The deficit with China, whose currency peg to the dollar has led to threats of tariffs from the U.S. Congress, widened to $15.8 billion, the third largest on record. The gap accounted for about a quarter of the entire U.S. deficit during the month.

So far this year, the deficit with China is $72.5 billion, up a third from January-May 2004. The goods deficit with China was a record $162 billion in 2004.

The dollar strengthened against the euro, which traded at $1.2093 as of 2:00 p.m. in New York, compared with $1.224 yesterday. The dollar traded at 112.08 yen, compared with 110.8.

``The U.S. has big trade deficits and will continue to have big trade deficits,'' said Lara Rhame, a currency strategist at Credit Suisse First Boston in New York. ``That's not necessarily bad news. Our economy has been growing incredibly strongly despite the large trade deficit.''

Fed Outlook, U.S. Budget

Anthony Santomero, president of the Federal Reserve Bank of Philadelphia, said today the U.S. Federal Reserve will probably continue raising interest rates at a ``measured pace'' to head off inflation. ``The U.S. economy is embarked upon a period of sustained expansion'' and will grow at least 3.5 percent this year, he said in a speech to bankers in Chicago.

Job and income growth will help narrow the U.S. budget deficit this fiscal year to $333 billion this fiscal year, compared with a previous estimate of $427 billion, the White House Office of Management and Budget said today.

Oil Imports

Imports slowed as oil prices fell in May and companies ordered fewer materials from overseas to reduce inventories, which had ballooned in the first quarter. U.S. imports from all countries fell 0.9 percent to $162.2 billion, led by a $2.4 billion decline for oil, natural gas, steel and other industrial supplies. Imports of capital goods also fell.

The value of U.S. oil imports fell in May to $13.7 billion from $14 billion the previous month, even as the volume increased. The price of a barrel of oil was $43.08, second only to the $44.76 in April.

Imports rose for consumer goods, autos and parts.

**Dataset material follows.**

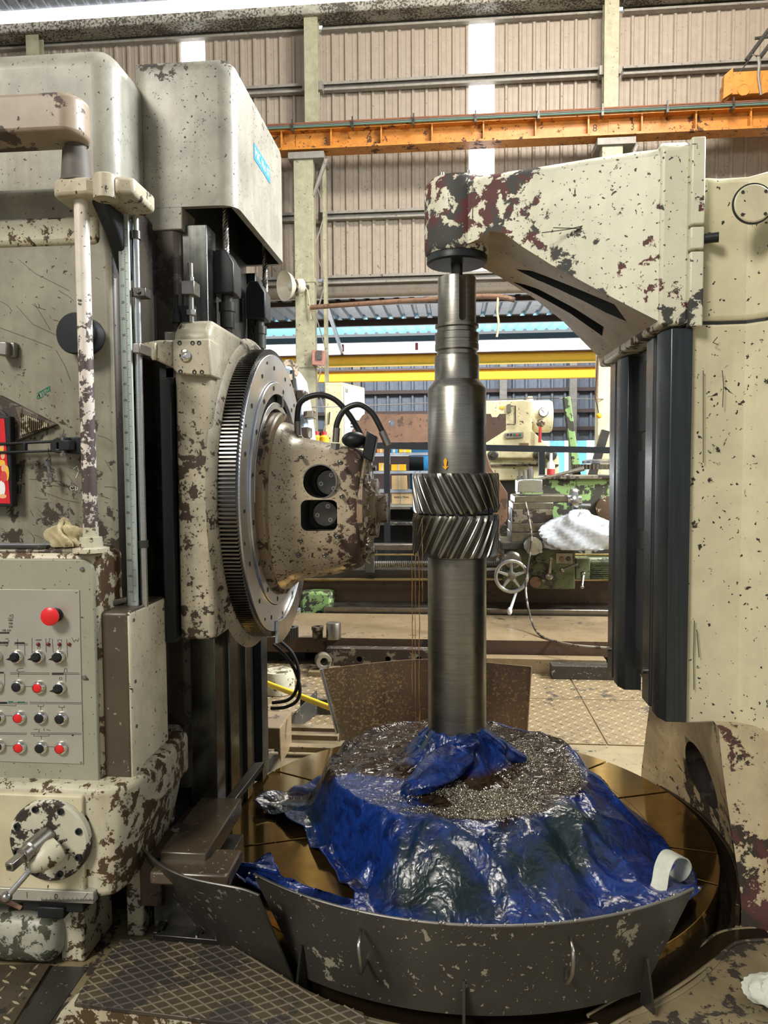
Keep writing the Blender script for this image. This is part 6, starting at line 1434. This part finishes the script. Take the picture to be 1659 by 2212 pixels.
a, b = PY(675, 1150, 9.0), PY(712, 962, 9.0); g = G(); g.box(a.x, b.x, 8.85, 9.2, 0.005, PY(690, 957, 9.0).z - .06); o = g.obj('tool_stand', 'guard', bevel=.01); tag(o, 'dark stand under the yellow oil cans by the column foot', 'stand')
# dark guard rail in front of the far machines
rl = thing('guard_rail', 'black square tube rail running behind the shaft at mid height', 'rail', (0.5, 8.6, 0))
def bar(g, px0, py0, px1, py1, y, r): a, b = PY(px0, py0, y), PY(px1, py1, y); d = (b - a); u = V((0, 1, 0)); v = d.normalized().cross(u); g.obox((a + b) / 2, d / 2, u * r, v * r)
g = G(); bar(g, 770, 962, 1330, 973, 8.6, .035); g.obj('top_rail', 'black', rl, smooth=0)
for px, pyb in ((836, 1330), (1170, 1330)):
    g = G(); bar(g, px, 965, px + 1, pyb, 8.6, .034); g.obj('rail_post', 'black', rl, smooth=0)
# shelf with cartons seen between hob head and gear
sf = thing('storage_shelf', 'steel shelf of cartons between hob head and gear', 'shelf', tuple(PY(850, 1180, 9.2)))
SHELF = [PY(760, py, 9.0).z + .013 for py in (981, 1020, 1061, 1092, 1131)]
for py in (981, 1020, 1061, 1092, 1131):
    a, b = PY(760, py, 9.0), PY(1000, py, 9.0); g = G(); g.box(a.x, b.x, 9.0, 9.5, a.z - .02, a.z + .012); g.obj('shelf_board', 'zinc' if py < 1090 else ('hood' if py < 1100 else 'guard'), sf)
for px in (798, 1000): 
    a, b = PY(px, 1250, 9.0), PY(px, 962, 9.0); g = G(); g.box(a.x, a.x + .04, 9.0, 9.04, 0, b.z); g.obj('shelf_post', 'guard', sf)
g = G(); a, b = PY(770, 1240, 9.55), PY(1000, 1100, 9.55); g.box(a.x, b.x, 9.55, 9.6, 0, b.z); g.obj('shelf_back', 'void', sf)
def carton(px0, px1, py0, py1, y, mat, lbl, mark=None, name='carton', cat='box'):
    a, b = PY(px0, py1, y), PY(px1, py0, y); a.z = min(SHELF, key=lambda z: abs(z - a.z)); b.z = max(b.z, a.z + .05); t = thing(name, lbl, cat, ((a.x + b.x) / 2, y + .12, a.z)); g = G(); g.box(a.x, b.x, y, y + .25, a.z + .002, b.z); g.obj('box', mat, t, bevel=.004)
    if mark: text(mark, 'stencil', 'ink', ((a.x + b.x) / 2, y - .002, (a.z * .4 + b.z * .6)), (1, 0, 0), (0, 0, 1), (b.x - a.x) / len(mark) * 1.35, t)
    g = G(); g.box((a.x + b.x) / 2 - .012, (a.x + b.x) / 2 + .012, y - .002, y + .001, a.z + .004, b.z); g.obj('tape', 'twine', t); return t
carton(846, 879, 1027, 1059, 9.02, 'card', 'brown carton on the middle shelf, above the stencilled one')
carton(846, 890, 1064, 1090, 9.02, 'card', 'stencilled brown carton on the lower shelf', 'INDUSTRIAL')
carton(812, 834, 1066, 1090, 9.04, 'lightcream', 'pale carton with tape on the lower shelf, left of the black post')
carton(818, 833, 1000, 1018, 9.04, 'yellow', 'yellow carton on the second shelf, left of the black post')
carton(845, 876, 1003, 1018, 9.04, 'yellow', 'yellow carton on the second shelf, right of the black post')
carton(862, 886, 966, 979, 9.04, 'yellow', 'yellow carton on the top shelf beside the blue panel')
carton(814, 832, 966, 979, 9.04, 'crane', 'orange carton on the top shelf, left of the black post')
carton(845, 857, 967, 979, 9.04, 'bluefar', 'blue tin on the top shelf, right of the black post', None, 'tin', 'tin')
a, b = PY(886, 1030, 9.7), PY(935, 958, 9.7); g = G(); g.box(a.x, b.x, 9.7, 9.8, 0, b.z); o = g.obj('blue_panel', 'bluefar'); tag(o, 'bright blue painted panel just left of the shaft', 'panel')
a, b = PY(884, 1016, 9.65), PY(915, 986, 9.65); g = G(); g.box(a.x, b.x, 9.62, 9.68, a.z, b.z); o = g.obj('dark_window', 'void', o, bevel=.004)
for (px0, px1, py0, py1, lbl) in ((812, 829, 1110, 1130, 'small red crate in the dark under the shelf'),):
    carton(px0, px1, py0, py1, 9.05, 'redfar', lbl)
# leaning green post, white column and hanging gear at the right
a, b = PY(1223, 858, 9.2), PY(1247, 1035, 9.2); b = a + (b - a) * ((a.z - .03) / (a.z - b.z)); g = G(); d = b - a; g.obox((a + b) / 2, d / 2, (0, .05, 0), V((0, 1, 0)).cross(d.normalized()) * .042); o = g.obj('green_post', 'green', bevel=.008); tag(o, 'leaning green post between the pale machine and the guideway', 'post')
a, b = PY(1290, 1010, 9.8), PY(1318, 785, 9.8); g = G(); g.box(a.x, b.x, 9.8, 10.0, 0, b.z + .6); g.box(a.x - .02, a.x + .06, 9.56, 9.82, PY(1292, 772, 9.6).z, PY(1292, 762, 9.6).z); o = g.obj('white_post', 'lightcream', bevel=.01); tag(o, 'cream square post beside the far guideway', 'post')
a, b = PY(1287, 1000, 9.7), PY(1308, 930, 9.7); a = b + (a - b) * ((b.z - .03) / (b.z - a.z)); g = G(); d = b - a; g.obox((a + b) / 2, d / 2, (0, .04, 0), V((0, 1, 0)).cross(d.normalized()) * .05); o = g.obj('leaning_channel', 'darksteel'); tag(o, 'dark steel channel leaning against the cream post', 'channel')
c = PY(1305, 992, 9.0); t = thing('face_plate', 'flat round face plate on a ribbed ring beside the far guideway', 'plate', tuple(c - V((0, 0, .2))))
g = G(); g.lathe(c, (0, 0, 1), [(.26, -.05), (.26, -.02), (.20, 0), (.0001, 0)], 40); g.obj('disc', 'steel', t); g = G()
for k in range(48): a = 2 * math.pi * k / 48; g.box(c.x + .35 * math.cos(a) - .012, c.x + .35 * math.cos(a) + .012, 9.0 + .35 * math.sin(a) - .012, 9.0 + .35 * math.sin(a) + .012, c.z - .12, c.z - .06)
g.lathe(c - V((0, 0, .12)), (0, 0, 1), [(.34, 0), (.34, .06), (.0001, .06)], 40); g.obj('ribbed_ring', 'lathegrey', t)
# hanging chain and thin rope
ch_ = thing('hanging_chain', 'rusty chain hanging beside the cream post', 'chain', tuple(PY(1288, 860, 9.6)))
a, b = PY(1292, 770, 9.6), PY(1287, 862, 9.6)
for k in range(26):
    p = a.lerp(b, k / 25); g = G(); u = V((1, 0, 0)) if k % 2 else V((0, 1, 0)); g.tube([p + u * .012 * math.cos(t * .785) + V((0, 0, .03 * math.sin(t * .785))) for t in range(9)], .006, 5); g.obj('chain_link', 'brownplate', ch_)
g = G(); c = PY(1294, 898, 9.6); g.ball(c, .035, 14, 8); g.obj('yellow_knob', 'yellow', ch_); g = G(); g.tube([b, c], .007, 6); g.obj('chain_hook', 'guard', ch_)

# ================================================================ OVERHEAD: runway beam, end carriage, lamp, conduit
cb_ = thing('crane_runway', 'rusty orange crane runway beam across the back wall', 'beam', (0, crane_y, 7.4))
zb0, zb1 = PY(1100, 308, crane_y).z, PY(1100, 266, crane_y).z
g = G(); g.box(-15, 15, crane_y - .015, crane_y + .015, zb0, zb1); g.obj('web', 'crane', cb_)
for nm, z in (('bottom_flange', zb0), ('top_flange', zb1)): g = G(); g.box(-15, 15, crane_y - .17, crane_y + .17, z - .02, z + .02); g.obj(nm, 'crane', cb_)
sp_ = PY(718, 310, crane_y).x; dxs = (PY(1155, 290, crane_y).x - sp_) / 4
st0 = None
for k in range(-10, 12):
    x = sp_ + k * dxs
    if st0 is None:
        g = G(); g.box(x - .012, x + .012, crane_y - .16, crane_y - .01, zb0 + .02, zb1 - .02); st0 = g.obj('stiffener', 'crane', cb_); xs0 = x
    else:
        c = st0.copy(); COL.objects.link(c); c.location = (x - xs0, 0, 0)
g = G(); g.box(-15, 15, crane_y - .04, crane_y + .04, zb1 + .02, zb1 + .09); g.obj('crane_rail', 'brownplate', cb_)
for i, (m, z) in enumerate((('copper', .075), ('wire', .035), ('teal', -.005))):
    g = G(); g.cyl((-15, crane_y - .22 - .02 * i, zb1 + z), (15, crane_y - .22 - .02 * i, zb1 + z), .016, 8); g.obj('conductor_line', m, cb_)
kk = None
for k in range(-9, 10):
    x = PY(895, 290, crane_y).x + k * 1.09
    if kk is None:
        g = G(); g.box(x - .02, x + .02, crane_y - .30, crane_y - .15, zb1 - .08, zb1 + .02); g.box(x - .012, x + .012, crane_y - .30, crane_y - .27, zb1 - .02, zb1 + .12); kk = g.obj('conductor_hanger', 'guard', cb_); xk = x
    else: c = kk.copy(); COL.objects.link(c); c.location = (x - xk, 0, 0)
for px in (663, 1338):
    c = PY(px, 305, crane_y); g = G(); g.box(c.x - .2, c.x + .2, crane_y - .03, crane_y - .016, zb0 + .03, zb1 - .03)
    g.obj('splice_plate', 'crane', cb_)
    for k in range(4): p = V((c.x - .14 + .09 * k, crane_y - .03, zb0 + .07)); g = G(); g.hexn(p, p + V((0, -.02, 0)), .016); g.obj('splice_bolt', 'guard', cb_)
for s, px in (('3', 703), ('8', 1285), ('8', 1365)):
    c = PY(px, 290, crane_y - .016); text(s, 'bay_number', 'scratch', (c.x, crane_y - .017, (zb0 + zb1) / 2), (1, 0, 0), (0, 0, 1), .17, cb_)
ec2 = thing('crane_carriage', 'orange crane end carriage with cables on the runway, top right', 'crane', (5.2, crane_y, zb1 + .09))
a, b = PY(1580, 212, crane_y - .3), PY(1640, 152, crane_y - .3)
g = G(); g.box(a.x, a.x + 2.6, crane_y - .30, crane_y + .28, zb1 + .16, b.z); g.obj('end_beam', 'crane', ec2, bevel=.01)
g = G(); g.ext([(a.x - .14, zb1 + .09), (a.x + .01, zb1 + .18), (a.x + .01, b.z + .06), (a.x - .13, b.z - .06)], 'xz', crane_y - .32, crane_y - .2); g.obj('buffer_plate', 'crane', ec2)
c = PY(1606, 194, crane_y - .31); g = G(); g.annulus(c, (0, -1, 0), .088, .10, -.01, .012, 32); g.lathe(c, (0, -1, 0), [(.088, 0), (.088, .006), (.0001, .006)], 32); g.obj('wheel_cap', 'crane', ec2)
g = G(); g.lathe((a.x + .28, crane_y, zb1 + .17), (0, 1, 0), [(.10, -.05), (.10, .05)], 24); g.obj('travel_wheel', 'guard', ec2)
for p, q, r in (((1612, 130), (1680, 38), .035), ((1642, 124), (1690, 60), .035), ((1631, 83), (1690, 76), .026), ((1594, 162), (1628, 116), .012)):
    g = G(); g.tube([PY(*p, crane_y - .2), PY(*q, crane_y - .2)], r, 8); g.obj('handrail', 'guard', ec2)
for k in range(8):
    g = G(); g.tube(smoothcurve([PY(1625 + k, 118 + k * .3, crane_y - .33 - .01 * k), PY(1634 + k, 122, crane_y - .36), PY(1638 + k * .7, 140, crane_y - .37), PY(1637 + k * .5, 165, crane_y - .35), PY(1643 + k * .4, 205, crane_y - .34)], 5), .009, 6); g.obj('festoon_cable', 'wire', ec2)
g = G(); g.obox(PY(1652, 180, crane_y - .33), (.06, 0, .02), (0, .01, 0), (.02, 0, .17)); g.obj('drilled_plate', 'crane', ec2)
# horn lamp on the lattice column
hl = thing('horn_lamp', 'cream bell shaped lamp on the lattice column, left side', 'lamp', tuple(PY(650, 615, 13.5)))
c = PY(640, 618, 13.45); ax = V((-.72, -.68, -.12)).normalized()
g = G(); g.lathe(c, ax, [(.06, -.12), (.13, -.12), (.13, -.02), (.10, 0), (.09, .05), (.14, .09), (.22, .16), (.265, .25), (.268, .255), (.255, .245), (.13, .10), (.0001, .08)], 36); g.obj('shade', 'cream2', hl)
g = G(); g.annulus(c, ax, .09, .115, .02, .05, 28); g.obj('neck_band', 'guard', hl)
g = G(); g.ball(c + ax * .12, .07, 18, 10); g.obj('bulb', 'white', hl)
g = G(); g.tube(smoothcurve([c - ax * .12, c - ax * .2 + V((.02, 0, -.05)), PY(668, 650, 13.55), PY(672, 690, 13.55)], 6), .012, 8); g.obj('lamp_cable', 'twine', hl)
g = G(); a = PY(658, 620, 13.6); g.obox(a, (.08, .02, 0), (0, .03, 0), (0, 0, .03)); g.obj('lamp_bracket', 'guard', hl)
jb = thing('switch_box', 'reddish metal switch box on the lattice column', 'box', tuple(PY(688, 785, 13.5)))
g = G(); quad(g, [(674, 755), (702, 757), (700, 790), (673, 788)], 13.45, 13.60); g.obj('case', worn('dull red box paint', (.50, .23, .18), (.2, .1, .08), th=.7, cs=8), jb, bevel=.01)
g = G(); quad(g, [(683, 757), (695, 757), (695, 777), (683, 777)], 13.42, 13.46); g.obj('switch', 'guard', jb)
g = G(); pts = [PY(672, 664, 13.5), PY(800, 655, 13.3), PY(940, 646, 13.1), PY(1060, 640, 12.9), PY(1112, 648, 12.8)]; g.tube(smoothcurve(pts, 5), .045, 10); o = g.obj('overhead_pipe', 'copper'); o.data.materials[0] = M['brownplate']; tag(o, 'brown pipe slung from the lattice column across to the overarm', 'pipe')
g = G(); g.tube(smoothcurve([PY(1076, 640, 12.85), PY(1074, 670, 12.85), PY(1077, 700, 12.85), PY(1073, 728, 12.85)], 5), .02, 6); o = g.obj('hanging_rope', 'twine'); tag(o, 'short rope end hanging from the brown pipe right of the shaft', 'rope')
g = G(); g.tube(smoothcurve([PY(632, 880, 8.2), PY(700, 879, 9.0), PY(900, 872, 9.4), PY(1140, 860, 9.4), PY(1226, 861, 9.2), PY(1305, 862, 9.82)], 4), .007, 6); o = g.obj('overhead_wire', 'wire'); tag(o, 'thin grey wire strung from the ring past the green post', 'wire')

U.S. exports for foods, feeds and beverages rose 11 percent to $5.6 billion. Exports of industrial supplies rose 1.2 percent. Exports of consumer goods rose 4.7 percent to $9.7 billion. Shipments of capital goods to foreign customers fell 3 percent, led by a decline in commercial aircraft.

Wider Deficit

Rebounding oil prices and a dollar that has strengthened in recent weeks, along with the prospect for a rebound in manufacturers' orders, may point to a wider trade gap in the second half.

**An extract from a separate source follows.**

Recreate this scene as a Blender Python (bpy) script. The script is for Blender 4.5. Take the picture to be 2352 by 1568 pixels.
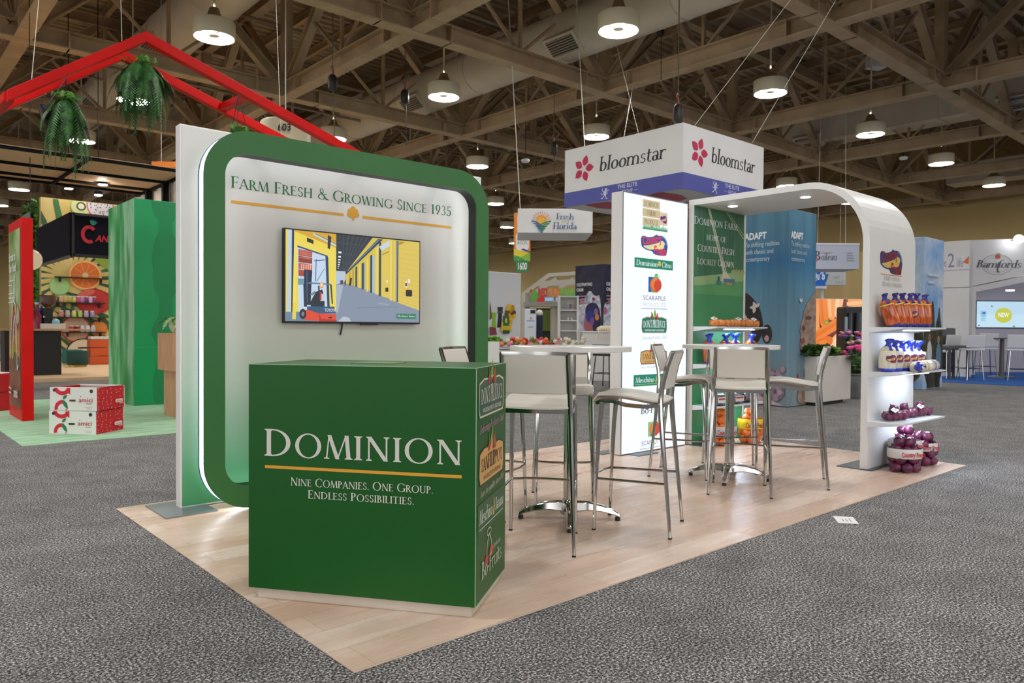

The dollar gained almost 3.6 percent against a basket of 30 other currencies in the first six months of 2005, its biggest first-half increase in five years. That may hurt U.S. companies in foreign markets by making their exports more expensive.

Oracle Corp. said July 1 it expects the dollar's rise to cut fiscal 2006 sales 2 percent. The company, based in Redwood City, California, is the world's third-largest software maker, behind Microsoft Corp. and International Business Machines Corp.

Even so, expanding economies in Asia may help underpin export growth in the months ahead. Derek Williams, executive vice president of Oracle's Asia Pacific operations, cited India and China as ``incredible growth engines.''

``The opportunities for growth are pretty much there,'' Williams said July 11 in an interview. ``And for Oracle it must be at some point going to be one of our top three countries. The only question is when.''

Import Prices

Today's 0.4 percent decline in June prices for imported goods other than petroleum was the biggest drop in more than two years, suggesting overseas companies are having little success passing on higher energy costs.

Costs of imported automobiles, other consumer goods and industrial materials excluding crude oil either declined or were unchanged last month, the report showed.

Imported ``inflation looks pretty subdued,'' said Dean Maki, chief U.S. economist at Barclays Capital Inc. in New York. ``It does put some pressure on U.S. producers because if import prices are subdued, it gives them less leeway'' to raise their own prices, he said.